Perhaps when someone asks "Why should we let our staff waste time using social computing tools (or Enterprise2.0 tools)?" I should say "They are just new tools - like phone or email when they first get introduced" and then ask "Do you see opportunities to create more value, move ahead of competitors and serve your customers better by allowing staff to more easily discover/scan what other talented colleagues in my company are doing, and allow new connections to emerge?"

Tuesday, June 01, 2010

Farewell to my company, Environmental Resources Management (ERM)
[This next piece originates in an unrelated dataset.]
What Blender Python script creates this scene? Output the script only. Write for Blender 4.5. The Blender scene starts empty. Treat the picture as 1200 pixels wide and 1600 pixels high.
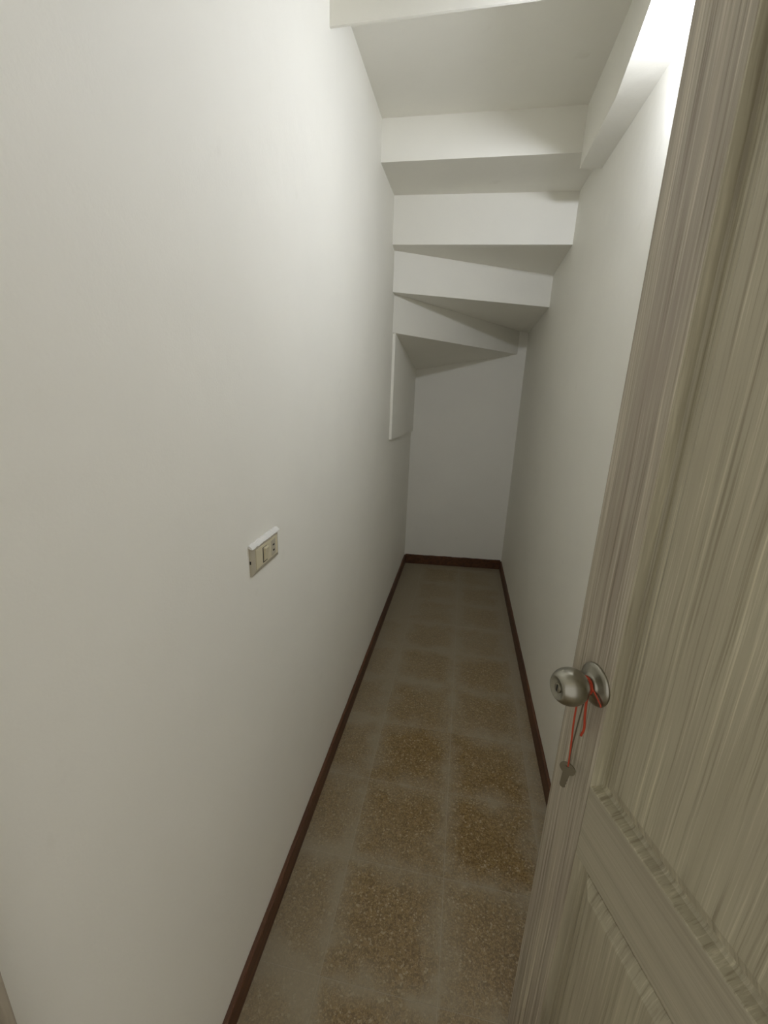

After 4 years with ERM, I have decided it is time to move on at the end of June. It has been a really tough decision because ERM is serious about knowledge sharing and collaboration. I have got the CEO and senior executives buy-in and trust. I have built up a great team who are passionate and committed to making knowledge sharing real and delivering tangible benefits everyday. The company has built up a network of 200+ champions around the world. For me, it is like a dream come true. What else can I ask for? I feel like I have completed another PhD with ERM.

Other than updating my blog reader on my move, there is one point I like to make.

I am aware that some companies conduct exit interviews to "transfer knowledge" from the leaver to the successor, I am pleased to know within ERM, I do not need to "transfer knowledge" at the last minute just before I move on. The knowledge that I have brought to ERM is utilized every moment during the time I am with ERM - i.e. the company has given me flexibility and room to try out new ideas, develop my team and introduce new ways of working. Not only I have brought my knowledge to ERM, I have co-created new ideas with ERM. ERM has enriched my experience and horizon. The knowledge I have brought to (and enriched) by ERM is now embedded in every team member's workplan, the established processes in how the team operate, how the knowledge sharing platform is being managed, the team's culture in listening to and be responsive to the users' needs etc.

Personally, I like to utilize the knowledge and experience I have gained to take the Knowledge Sharing/Knowledge Management field - which is going to be even more multi-disciplinary in nature - to another level in this highly connected Web2.0 and Enterprise2.0 world.